I'm all for the idea of improving testability of Chandler - I just don't have a picture in my head of what form that would take, nor do I understand what process you're suggesting we use to get there.

A good reference is the old "Spike" design:

http://svn.osafoundation.org/chandler/trunk/internal/Spike/src/spike/overview.txt

Specifically, the "Five Layers" section is a good overview of what we see as an organization for testability.

(The rest of the document isn't necessarily up to date, though, since we're no longer using parcel.xml, and it doesn't discuss EIM at all. But it's not bad as a background on some possible ways to deal with the other issues covered there.)

As for the process, the basic development process would center on the interaction model and domain model layers, with stubbed storage and detached UI. That is, we would develop Chandler application features without a GUI, and without a repository (or any other form of persistence!), using test-first code as behavioral specification on both the unit and functional testing levels. GUI development and storage development (including such issues as how things should be indexed) would proceed in a decoupled manner.

This would allow us to experiment with different data storage mechanisms to select the best approaches for performance -- even to mix and match them for different aspects of the application, to maximize overall performance.

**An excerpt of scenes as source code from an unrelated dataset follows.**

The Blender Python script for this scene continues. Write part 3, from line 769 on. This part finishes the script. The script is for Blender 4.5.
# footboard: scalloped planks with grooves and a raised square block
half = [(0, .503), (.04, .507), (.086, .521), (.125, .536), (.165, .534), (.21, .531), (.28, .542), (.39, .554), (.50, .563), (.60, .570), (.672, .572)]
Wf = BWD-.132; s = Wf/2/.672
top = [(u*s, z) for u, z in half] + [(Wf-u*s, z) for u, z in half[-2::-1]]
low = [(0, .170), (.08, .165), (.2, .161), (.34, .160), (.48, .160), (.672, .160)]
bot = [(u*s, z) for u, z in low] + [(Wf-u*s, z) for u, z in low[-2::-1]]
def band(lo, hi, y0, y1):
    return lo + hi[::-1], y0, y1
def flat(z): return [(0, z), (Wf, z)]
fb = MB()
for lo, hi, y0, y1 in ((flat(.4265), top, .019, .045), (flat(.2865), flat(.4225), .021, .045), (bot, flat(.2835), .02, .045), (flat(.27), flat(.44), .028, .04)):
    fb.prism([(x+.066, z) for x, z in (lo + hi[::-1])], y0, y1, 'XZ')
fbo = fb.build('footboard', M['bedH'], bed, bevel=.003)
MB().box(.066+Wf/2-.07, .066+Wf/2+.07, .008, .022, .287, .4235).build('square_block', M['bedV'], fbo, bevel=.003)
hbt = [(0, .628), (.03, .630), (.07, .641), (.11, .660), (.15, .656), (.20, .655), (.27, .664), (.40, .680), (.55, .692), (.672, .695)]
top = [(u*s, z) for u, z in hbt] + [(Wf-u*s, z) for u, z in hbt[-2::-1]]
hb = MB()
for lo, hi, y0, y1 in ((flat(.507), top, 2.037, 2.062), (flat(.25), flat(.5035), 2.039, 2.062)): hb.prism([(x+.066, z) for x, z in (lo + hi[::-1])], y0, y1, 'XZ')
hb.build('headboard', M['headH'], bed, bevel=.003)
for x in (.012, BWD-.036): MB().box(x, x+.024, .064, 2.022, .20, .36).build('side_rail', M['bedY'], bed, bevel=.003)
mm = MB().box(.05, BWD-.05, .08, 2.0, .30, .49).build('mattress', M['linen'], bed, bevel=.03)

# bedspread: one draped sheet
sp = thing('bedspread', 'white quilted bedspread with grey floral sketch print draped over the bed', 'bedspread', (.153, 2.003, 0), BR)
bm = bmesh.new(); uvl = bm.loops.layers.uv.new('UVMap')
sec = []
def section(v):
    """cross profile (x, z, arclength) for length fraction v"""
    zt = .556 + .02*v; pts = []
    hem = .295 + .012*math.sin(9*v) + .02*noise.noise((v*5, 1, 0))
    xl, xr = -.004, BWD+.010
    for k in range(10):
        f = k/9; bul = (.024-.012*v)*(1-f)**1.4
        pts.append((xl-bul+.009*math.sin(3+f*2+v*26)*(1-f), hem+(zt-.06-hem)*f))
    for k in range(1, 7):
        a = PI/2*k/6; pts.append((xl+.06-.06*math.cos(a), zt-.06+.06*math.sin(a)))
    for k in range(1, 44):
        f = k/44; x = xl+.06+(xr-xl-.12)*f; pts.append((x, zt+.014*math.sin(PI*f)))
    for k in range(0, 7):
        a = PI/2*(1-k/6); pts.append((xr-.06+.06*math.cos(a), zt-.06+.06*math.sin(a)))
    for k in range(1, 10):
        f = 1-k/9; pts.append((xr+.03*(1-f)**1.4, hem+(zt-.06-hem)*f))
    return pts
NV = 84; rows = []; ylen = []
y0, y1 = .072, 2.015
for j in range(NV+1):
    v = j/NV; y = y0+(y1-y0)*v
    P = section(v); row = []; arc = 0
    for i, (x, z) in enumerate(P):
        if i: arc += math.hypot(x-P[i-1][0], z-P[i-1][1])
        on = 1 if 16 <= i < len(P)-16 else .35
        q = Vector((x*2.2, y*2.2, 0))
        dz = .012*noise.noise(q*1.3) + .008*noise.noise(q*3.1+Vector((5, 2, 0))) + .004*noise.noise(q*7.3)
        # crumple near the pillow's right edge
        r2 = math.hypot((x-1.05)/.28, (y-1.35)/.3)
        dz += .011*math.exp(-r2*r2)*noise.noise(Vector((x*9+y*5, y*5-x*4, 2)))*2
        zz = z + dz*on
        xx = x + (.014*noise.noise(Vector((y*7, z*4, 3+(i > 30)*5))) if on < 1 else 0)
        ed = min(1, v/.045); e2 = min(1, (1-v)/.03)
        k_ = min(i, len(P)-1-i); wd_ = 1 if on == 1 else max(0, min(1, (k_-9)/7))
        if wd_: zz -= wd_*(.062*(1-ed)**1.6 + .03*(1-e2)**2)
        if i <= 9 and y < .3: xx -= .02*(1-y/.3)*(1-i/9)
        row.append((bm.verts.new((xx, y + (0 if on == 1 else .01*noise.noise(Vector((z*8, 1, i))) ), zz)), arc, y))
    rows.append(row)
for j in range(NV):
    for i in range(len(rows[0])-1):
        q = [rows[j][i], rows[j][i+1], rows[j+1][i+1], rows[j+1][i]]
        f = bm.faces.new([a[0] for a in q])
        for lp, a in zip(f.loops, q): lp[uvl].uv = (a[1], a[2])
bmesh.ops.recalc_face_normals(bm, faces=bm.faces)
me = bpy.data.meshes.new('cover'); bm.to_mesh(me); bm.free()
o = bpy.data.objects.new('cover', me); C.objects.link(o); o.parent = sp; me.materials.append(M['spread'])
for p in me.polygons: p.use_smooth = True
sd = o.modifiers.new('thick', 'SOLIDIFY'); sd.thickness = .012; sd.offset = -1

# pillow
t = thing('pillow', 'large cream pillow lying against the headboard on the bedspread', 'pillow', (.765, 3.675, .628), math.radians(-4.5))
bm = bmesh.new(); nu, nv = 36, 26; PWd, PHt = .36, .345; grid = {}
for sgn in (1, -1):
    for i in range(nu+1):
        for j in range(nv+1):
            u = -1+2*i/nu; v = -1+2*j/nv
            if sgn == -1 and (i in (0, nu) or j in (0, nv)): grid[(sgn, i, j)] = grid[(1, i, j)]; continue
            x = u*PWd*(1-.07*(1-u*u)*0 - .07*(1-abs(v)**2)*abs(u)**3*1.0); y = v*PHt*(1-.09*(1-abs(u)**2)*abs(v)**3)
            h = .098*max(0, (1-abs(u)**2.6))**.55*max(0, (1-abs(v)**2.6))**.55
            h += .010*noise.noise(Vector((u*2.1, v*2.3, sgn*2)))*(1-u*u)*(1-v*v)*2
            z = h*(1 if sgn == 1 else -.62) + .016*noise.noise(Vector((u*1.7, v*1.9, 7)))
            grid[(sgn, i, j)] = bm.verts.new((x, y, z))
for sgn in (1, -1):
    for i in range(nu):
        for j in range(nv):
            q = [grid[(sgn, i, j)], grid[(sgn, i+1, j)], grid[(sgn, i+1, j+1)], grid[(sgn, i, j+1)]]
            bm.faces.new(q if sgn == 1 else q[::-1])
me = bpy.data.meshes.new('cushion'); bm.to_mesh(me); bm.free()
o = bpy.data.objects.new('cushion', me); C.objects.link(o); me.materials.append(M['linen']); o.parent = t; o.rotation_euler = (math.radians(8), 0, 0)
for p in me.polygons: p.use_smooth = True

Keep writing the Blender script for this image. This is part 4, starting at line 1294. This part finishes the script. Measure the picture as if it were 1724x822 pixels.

Currently, performance-related risks are significant, and we have very little ability to decouple storage mechanisms from the main application. The repository has some back-end pluggability, but if I understand correctly, this occurs at too low of a level for us to do application-specific tuning.

Right now, application-specific tuning is done through code that's propagated through the application code, in the form of creating and managing specialized indexes. These concerns shouldn't be part of the interaction or domain layers, but segregated to code that can be independently tuned.

In the current situation, the cost to make a change to these optimizations is high, as is the probability that feature changes will de-optimize a previously-optimal configuration.